Cunard Line is an Anglo-American cruise line based at Carnival House at Southampton, England, operated by Carnival UK and owned by Carnival Corporation & plc. It has been a leading operator of passenger ships on the North Atlantic, celebrating 175 years of operation in 2015.

In 1839 Samuel Cunard, a Nova Scotian shipowner, was awarded the first British transatlantic steamship mail contract, and the next year formed the British and North American Royal Mail Steam-Packet Company together with Robert Napier, the famous Scottish steamship engine designer and builder, to operate the line's four pioneer paddle steamers on the Liverpool–Halifax–Boston route. For most of the next 30 years, Cunard held the Blue Riband for the fastest Atlantic voyage. However, in the 1870s Cunard fell behind its rivals, the White Star Line and the Inman Line. To meet this competition, in 1879 the firm was reorganised as the Cunard Steamship Company, Ltd, to raise capital.

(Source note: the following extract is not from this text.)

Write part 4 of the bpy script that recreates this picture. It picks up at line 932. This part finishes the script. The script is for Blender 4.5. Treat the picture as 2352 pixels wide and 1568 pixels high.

In 1902 White Star joined the American-owned International Mercantile Marine Co. and the British Government provided Cunard with substantial loans and a subsidy to build two superliners needed to retain its competitive position. Mauretania held the Blue Riband from 1909 to 1929. The sinking of her running mate Lusitania in 1915 was one of the causes of the United States' entering the First World War. In the late 1920s, Cunard faced new competition when the Germans, Italians and French built large prestige liners. Cunard was forced to suspend construction on its own new superliner because of the Great Depression. In 1934 the British Government offered Cunard loans to finish Queen Mary and to build a second ship, Queen Elizabeth, on the condition that Cunard merged with the then ailing White Star line to form Cunard-White Star Ltd. Cunard owned two-thirds of the new company. Cunard purchased White Star's share in 1947; the name reverted to the Cunard Line in 1950.